Dislocations in Ceramics
Advanced functional ceramics play an indispensable role in our modern society and they are typically engineered by zero-dimensional point defects (e.g., doping) or two-dimensional interfaces (e.g., grain boundaries). The potential of dislocations (one-dimensional atomic distortions and main carriers for plastic deformation) in functional ceramics has been greatly underappreciated. This is mainly attributed to the grand challenge of engineering dislocations into ceramics, which are widely known to be hard (difficult to deform) and brittle (easy to fracture). This pressing bottleneck hinders the studies of dislocation-tuned functionality and the true realization of dislocation technology.

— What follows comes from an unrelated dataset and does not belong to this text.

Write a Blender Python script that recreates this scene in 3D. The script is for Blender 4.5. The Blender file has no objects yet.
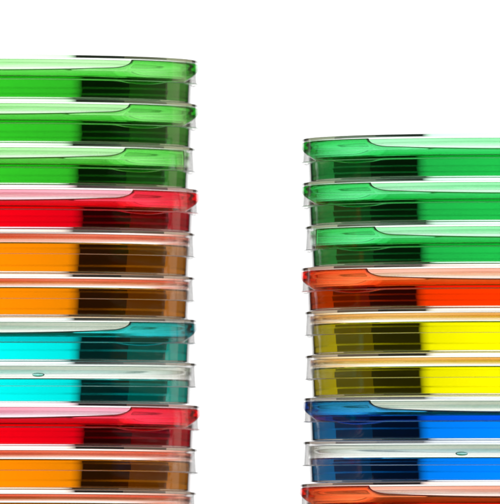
import bpy, bmesh, math, random
from mathutils import Vector
random.seed(7)
K = 0.150 / 396.0            # metres per photo pixel: a 150 mm dish lid is 396 px wide
PI = math.pi
sc = bpy.context.scene
COL = sc.collection

# ------------------------------------------------------------------ helpers
def lin(c):
    return tuple(((v/255)/12.92 if v/255 <= .04045 else ((v/255+.055)/1.055)**2.4) for v in c)

def fillet(pts, seg=5):
    """closed polygon of (r, z, fillet) -> list of (r, z, nr, nz) with exact normals"""
    n = len(pts); out = []
    for i in range(n):
        p0 = Vector(pts[i-1][:2]); p = Vector(pts[i][:2]); p1 = Vector(pts[(i+1) % n][:2]); f = pts[i][2]
        d0 = (p-p0).normalized(); d1 = (p1-p).normalized()
        # outward normal of a counter-clockwise polygon: right hand side of the direction
        n0 = Vector((d0.y, -d0.x)); n1 = Vector((d1.y, -d1.x))
        if f <= 0:
            out.append((p.x, p.y, n0.x, n0.y, n1.x, n1.y)); continue
        ang = math.atan2(d0.x*d1.y-d0.y*d1.x, d0.dot(d1))
        t = f*abs(math.tan(ang/2))
        a = p-d0*t
        a0 = math.atan2(n0.y, n0.x); s = 1 if ang > 0 else -1
        c = a-n0*f*s
        for k in range(seg+1):
            th = a0+ang*k/seg
            nn = Vector((math.cos(th), math.sin(th)))
            q = c+nn*f*s
            out.append((q.x, q.y, nn.x, nn.y, nn.x, nn.y))
    return out

def revolve(name, pts, mat, seg=256, fil=5, wob=None):
    """surface of revolution of a closed counter-clockwise profile; profile points on the axis have r = 0"""
    prof = fillet(pts, fil)
    axis0, axis1 = prof[0], prof[-1]
    verts, faces, norms = [], [], []
    open_prof = prof if prof[0][0] > 1e-6 else prof      # starts and ends on the axis when r = 0
    on_axis = prof[0][0] < 1e-6
    rings = prof[1:-1] if on_axis else prof
    m = len(rings)
    for j in range(seg):
        a = 2*PI*j/seg; ca, sa = math.cos(a), math.sin(a)
        for (r, z, *_n) in rings:
            dz = wob(a, r, z) if wob else 0
            verts.append((r*ca*K, r*sa*K, (z+dz)*K))
    if on_axis:
        verts.append((0, 0, prof[0][1]*K)); verts.append((0, 0, prof[-1][1]*K))
        ib, it = len(verts)-2, len(verts)-1
    def nrm(pn, which, j):
        a = 2*PI*j/seg
        q = pn[2:4] if which == 'in' else pn[4:6]
        return (q[0]*math.cos(a), q[0]*math.sin(a), q[1])
    for j in range(seg):
        j2 = (j+1) % seg
        rng = range(m-1) if on_axis else range(m)
        for i in rng:
            i2 = (i+1) % m
            faces.append((j*m+i, j2*m+i, j2*m+i2, j*m+i2))
            A, B = rings[i], rings[i2]
            norms += [nrm(A, 'out', j), nrm(A, 'out', j+1), nrm(B, 'in', j+1), nrm(B, 'in', j)]
        if on_axis:
            faces.append((ib, j2*m, j*m))
            norms += [(0, 0, -1)]*3
            faces.append((it, j*m+m-1, j2*m+m-1))
            norms += [(0, 0, 1)]*3
    me = bpy.data.meshes.new(name)
    me.from_pydata(verts, [], faces)
    for p in me.polygons: p.use_smooth = True
    if wob is None:
        me.normals_split_custom_set(norms)
    me.materials.append(mat)
    me.update()
    return me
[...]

Our Dislocations in Ceramics group is working on dislocation-based mechanics and functionality in advanced functional ceramics. Our key endeavors lie in engineering and tuning dislocations (density, structure, spatial arrangement, and plastic zone size) into various functional ceramics without cracking, particularly focusing on room-temperature ductile ceramics. By using dislocations, we aim to achieve functional ceramics that exhibit much improved mechanical properties (e.g., higher damage tolerance, higher toughness, and ductility) as well as tunable functionalities (electrical/thermal/photo-conductivity, photo/electrocatalytic properties, etc.). Our research provides a new perspective in revealing a new horizon of dislocation technology in ceramics for a wide range of next-generation applications from sensors, actuators to energy converters. The Dislocations in Ceramics group receives funding from the ERC Starting Grant (project MECERDIS) and the Deutsche Forschungsgemeinschaft (DFG).